Creating certainty in taxing times

Media Interviews

As published in the 2018 edition of The Spear's 500:

Typical, isn’t it? Amid political and economic upheaval, you cast around for a nugget of surety. When one finally turns up, it’s not what you were looking for. If you’ve been keeping abreast of political and economic developments in recent months, you may have realised that one of the few conclusions anyone can draw with confidence at the moment is that personal taxes – if they are going to move – are only likely to travel in one direction: Up.

The Prime Minister refused to rule out tax rises time and again during her 2017 election campaign. The Chancellor says he remains committed to balancing the country’s books by eradicating the deficit. Of course, in an ideal world, he would prefer to achieve that goal through economic growth rather than tax hikes or spending cuts. However, his assurances that taxes will be kept “as low as possible” have fallen short of the copper-bottomed guarantee that many people would like to hear.
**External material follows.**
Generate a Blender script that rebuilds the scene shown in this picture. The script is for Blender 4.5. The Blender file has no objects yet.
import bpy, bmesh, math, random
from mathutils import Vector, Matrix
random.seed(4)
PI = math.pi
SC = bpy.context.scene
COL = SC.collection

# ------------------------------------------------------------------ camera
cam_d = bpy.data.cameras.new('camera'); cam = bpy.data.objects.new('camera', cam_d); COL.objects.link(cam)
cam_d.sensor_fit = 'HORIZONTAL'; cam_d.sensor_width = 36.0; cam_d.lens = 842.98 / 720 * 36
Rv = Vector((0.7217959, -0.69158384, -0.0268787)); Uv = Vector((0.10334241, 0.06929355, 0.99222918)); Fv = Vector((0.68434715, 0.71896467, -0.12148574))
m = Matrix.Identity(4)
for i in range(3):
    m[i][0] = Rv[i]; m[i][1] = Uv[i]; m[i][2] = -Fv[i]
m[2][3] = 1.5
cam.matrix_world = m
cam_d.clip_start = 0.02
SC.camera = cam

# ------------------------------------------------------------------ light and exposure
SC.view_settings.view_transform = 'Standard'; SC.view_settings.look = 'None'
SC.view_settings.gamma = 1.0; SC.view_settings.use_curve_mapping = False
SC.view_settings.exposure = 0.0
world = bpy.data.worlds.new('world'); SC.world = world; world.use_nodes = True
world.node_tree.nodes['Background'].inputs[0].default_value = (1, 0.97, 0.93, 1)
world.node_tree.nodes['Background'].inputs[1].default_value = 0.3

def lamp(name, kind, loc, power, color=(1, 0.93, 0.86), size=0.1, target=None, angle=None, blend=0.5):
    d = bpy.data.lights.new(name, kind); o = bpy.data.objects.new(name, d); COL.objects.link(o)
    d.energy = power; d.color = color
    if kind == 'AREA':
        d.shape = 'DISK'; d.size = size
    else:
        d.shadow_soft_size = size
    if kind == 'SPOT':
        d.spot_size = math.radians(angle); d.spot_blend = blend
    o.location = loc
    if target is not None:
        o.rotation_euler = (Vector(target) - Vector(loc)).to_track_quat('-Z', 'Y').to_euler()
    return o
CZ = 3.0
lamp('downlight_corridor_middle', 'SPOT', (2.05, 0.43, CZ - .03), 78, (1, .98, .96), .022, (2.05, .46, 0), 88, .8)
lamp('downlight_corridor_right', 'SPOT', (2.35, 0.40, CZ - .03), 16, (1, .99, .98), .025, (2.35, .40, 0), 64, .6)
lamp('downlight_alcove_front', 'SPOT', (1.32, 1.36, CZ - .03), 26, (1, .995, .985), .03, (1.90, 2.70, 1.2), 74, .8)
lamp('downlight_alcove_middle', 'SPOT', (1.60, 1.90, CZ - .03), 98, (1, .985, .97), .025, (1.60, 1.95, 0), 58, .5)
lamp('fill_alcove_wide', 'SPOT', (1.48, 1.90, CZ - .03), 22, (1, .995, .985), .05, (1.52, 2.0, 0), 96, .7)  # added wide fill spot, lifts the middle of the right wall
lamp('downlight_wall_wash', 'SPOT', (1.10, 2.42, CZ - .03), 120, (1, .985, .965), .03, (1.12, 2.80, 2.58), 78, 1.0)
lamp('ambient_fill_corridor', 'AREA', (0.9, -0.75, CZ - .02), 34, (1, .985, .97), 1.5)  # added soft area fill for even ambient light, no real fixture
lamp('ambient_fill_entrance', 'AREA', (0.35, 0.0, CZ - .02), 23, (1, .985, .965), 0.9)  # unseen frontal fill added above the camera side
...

The Institute for Fiscal Studies warned in the summer of 2017 that a further £15bn of spending cuts or tax rises (or a combination of the two) would be needed if the government was to meet its stated aim of eliminating the deficit by the end of the next Parliament. Meanwhile, the most recent British Social Attitudes Survey found that enthusiasm for public spending cuts has tailed off (favoured now by just 29% of respondents, compared to 35% a decade ago) and that there is a growing appetite for tax rises. Some 48% of respondents said they would welcome them, while 44% think taxes should remain as they are. Only 4% favoured a cut.

If anyone thought that the public purse would soon bulge thanks to savings made from the cessation of contributions to the EU budget, then recent negotiations seem to have ruled that out – at least in the near term. What is more, you can believe that if the precarious political situation we have at the moment results in Prime Minister Corbyn moving into Number 10, those tax rises will arrive sooner rather than later – particularly for higher earners.

How best, then, to navigate these tempestuous waters and establish a few more favourable firm conclusions? Is now the time to buy property? Sell property? Cash in your pension? How and where should you invest? Should you be re-organising your finances with post-Brexit Britain in mind?

One step that some investors should consider is to take advantage of historically low capital gains tax rates to crystallise profits on investments that are not protected by low-tax or tax-free wrappers. UK capital gains tax for higher rate taxpayers was cut from 28% to 20% in 2016 and, if a trend of fairly regular and dramatic changes to the regime continues, could rise significantly in the near future.

Before taking such a decision, though, the first step to insulating yourself against uncertainty should be to ensure that your finances are handled in the same systematic, methodical approach that you would apply to your professional life. That requires expert in-depth knowledge that only comes from a specialist in the field.

At London Wall Partners, we provide clear-eyed, straightforward advice and not woolly options. We have never taken commission or payment from providers for recommending any investment funds or products. That’s not as a result of the new regulation that forced many advisers to change their ways when it came into effect in January 2013. We have always charged totally transparent flat fees, simply because it provides our clients with certainty and is the right thing to do.

Our approach also combines financial planning with investment management, because the two things are – or should be – inextricably linked. How could anyone be confident that a particular investment, fund or course of action is right for their client without first understanding their particular financial situation and wider goals?

Of course investments are another field in which certainty can be hard to come by, but it is possible to balance prudence with productivity. Economies are still underpinned by trade and industry, a fact which means that strong, well-managed businesses with an eye on the future are overwhelmingly likely to remain in the box seat for some time to come. Our investment strategy acknowledges this and focuses on the type of businesses that have the strength to withstand short-term tremors in the markets and the longevity to flourish on the other side of them. In these uncertain times, that is a comforting thought indeed.